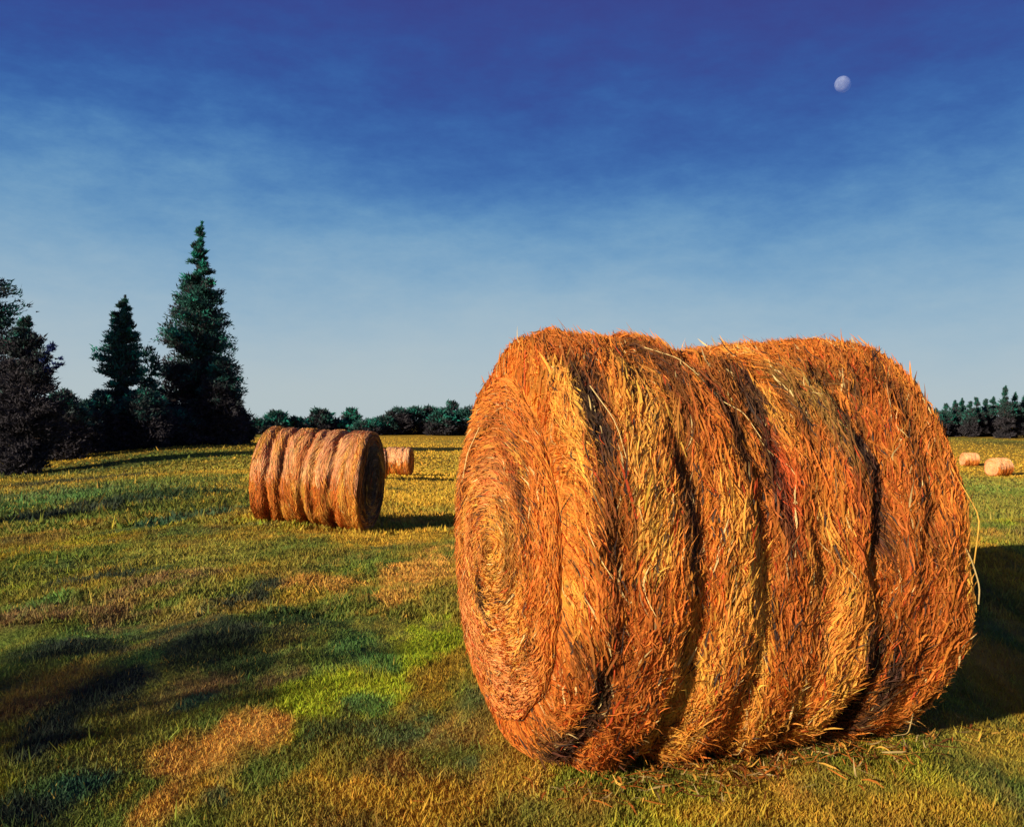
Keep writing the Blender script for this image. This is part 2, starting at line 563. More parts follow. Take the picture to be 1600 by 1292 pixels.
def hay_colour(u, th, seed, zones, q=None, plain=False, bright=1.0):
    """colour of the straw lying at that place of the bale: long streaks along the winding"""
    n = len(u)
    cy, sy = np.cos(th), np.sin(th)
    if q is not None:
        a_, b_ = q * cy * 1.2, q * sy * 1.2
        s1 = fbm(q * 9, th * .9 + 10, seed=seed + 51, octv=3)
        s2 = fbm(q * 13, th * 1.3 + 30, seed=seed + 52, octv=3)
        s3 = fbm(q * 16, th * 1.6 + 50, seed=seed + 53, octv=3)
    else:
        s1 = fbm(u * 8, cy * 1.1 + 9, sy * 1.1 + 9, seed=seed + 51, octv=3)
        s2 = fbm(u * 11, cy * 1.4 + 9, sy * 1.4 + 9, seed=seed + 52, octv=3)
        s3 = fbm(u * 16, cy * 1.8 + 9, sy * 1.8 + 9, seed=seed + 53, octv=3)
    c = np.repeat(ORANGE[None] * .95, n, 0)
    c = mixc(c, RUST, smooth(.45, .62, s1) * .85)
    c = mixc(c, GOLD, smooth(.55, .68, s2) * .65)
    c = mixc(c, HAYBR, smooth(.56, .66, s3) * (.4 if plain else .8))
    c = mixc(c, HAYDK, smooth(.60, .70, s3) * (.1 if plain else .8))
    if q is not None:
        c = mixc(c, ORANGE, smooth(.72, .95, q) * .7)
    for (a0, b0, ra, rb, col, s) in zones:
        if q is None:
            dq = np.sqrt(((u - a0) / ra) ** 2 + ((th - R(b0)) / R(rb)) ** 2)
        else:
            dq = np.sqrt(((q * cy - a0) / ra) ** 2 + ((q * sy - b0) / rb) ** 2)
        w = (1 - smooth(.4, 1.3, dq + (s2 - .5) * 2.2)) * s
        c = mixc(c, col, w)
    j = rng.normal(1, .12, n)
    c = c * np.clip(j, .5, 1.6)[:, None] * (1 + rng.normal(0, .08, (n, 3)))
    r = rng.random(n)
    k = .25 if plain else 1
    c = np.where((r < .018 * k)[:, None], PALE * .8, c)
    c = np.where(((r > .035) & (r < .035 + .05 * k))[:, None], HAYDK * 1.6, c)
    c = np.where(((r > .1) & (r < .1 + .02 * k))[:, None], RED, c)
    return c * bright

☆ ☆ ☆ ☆

Direction.
Take every line from the data that contains the word "mixc".

Exercise output.
    c = mixc(c, RUST, smooth(.45, .62, s1) * .85)
    c = mixc(c, GOLD, smooth(.55, .68, s2) * .65)
    c = mixc(c, HAYBR, smooth(.56, .66, s3) * (.4 if plain else .8))
    c = mixc(c, HAYDK, smooth(.60, .70, s3) * (.1 if plain else .8))
        c = mixc(c, ORANGE, smooth(.72, .95, q) * .7)
        c = mixc(c, col, w)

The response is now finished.